In the field of tourism, both the countries would look at their Buddhist circuit. Direct flights between India and Vietnam are also set to take off from November 2014 with Jet Airways and Vietnam Airlines to fly directly from New Delhi and Mumbai to Hanoi with a stopover at Bangkok. Cooperation in the field of education and cyber crime are other areas being explored. Both have an extradition treaty by which prisoners and sentenced people can be transferred.

Vietnam has a lot of expectations from India as it looks India as a reliable friend. If the Modi government can inject some substantive military muscles to India’s Look East Policy by deepening defence and military cooperation with friendly countries of Asia, it will contribute to the maintenance of Asian security and stability.

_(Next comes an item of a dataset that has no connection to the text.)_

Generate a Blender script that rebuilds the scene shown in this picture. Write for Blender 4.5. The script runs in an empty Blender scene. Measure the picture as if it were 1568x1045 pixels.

Of all its partners in Asia, Japan and Vietnam are the special two countries with which India needs to pay special attention. The India-Japan-Vietnam trilateral dialogue that this author proposed in one of the earlier writings seems more relevant now than before. Even Philippines and Australia can be taken on board as other regional stakeholders at a later stage. Together, these five countries could form a front, if not to check the Chinese aggressive advance in the region, at least to send a strong message to China that its policies and actions are unacceptable and that if it truly aspires to be a big power, it should learn to behave as a responsible one acceptable to others.